Our dear friend Lothrop Withington, Jr. (by the way, I looked it up and there is in fact a Lothrop Withington III), was a first-year at Harvard in 1939. After bragging to his friends about his past feat of eating a live fish, he was challenged to do it again with a $10 bet incentive.

Leaning into typical college student behavior, Withington Jr. went out and bought a goldfish.

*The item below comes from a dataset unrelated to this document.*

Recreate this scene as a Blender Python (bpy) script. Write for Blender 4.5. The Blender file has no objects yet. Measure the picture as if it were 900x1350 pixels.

The unlucky fish was not large, just about three inches according to Life magazine, which covered the story for some reason.

On the fateful day of March 3rd, standing and grinning in front of a crowd of peers, Lothrop Withington, Jr. dropped the live goldfish into his mouth, chomped down on the little fellow a couple of times and swallowed. 

Apparently, the act was more than satisfactory to the onlookers as this was just the beginning of a sweeping trend that took the country by storm.

Due to the coverage of the event by Life magazine, the story was quickly popularized and replicated by colleges from various regions of the country.

However, the trend did not stop there. It had too much potential.

Let me pose a question to you. What’s more entertaining to college students of the 1930s than a person swallowing one live goldfish? The answer is a person swallowing multiple live goldfish.

The goldfish swallowing went from a trend to an outright competition. Students would compete to see how many goldfish they could down in a single sitting. Rivalries between students and schools developed.

According to an archive of cultural trends, Mortal Journey, the record for most live goldfish consumed in one sitting belongs to Clark University’s Joseph Deliberato. The man reportedly ate 89 live goldfish on a single day in April of 1939.

As the fad grew, so did pushback. 

Eventually, a Massachusetts state senator introduced a bill with the goal, “to preserve the fish from cruel and wanton consumption.”

The bill combined with pressure from animal rights activists dampened the popularity of the goldfish swallowing fad.

This specific trend may have died off, but something in our human nature drives us to eat strange and unhealthy objects. Lest we forget about the tide pod consumption craze.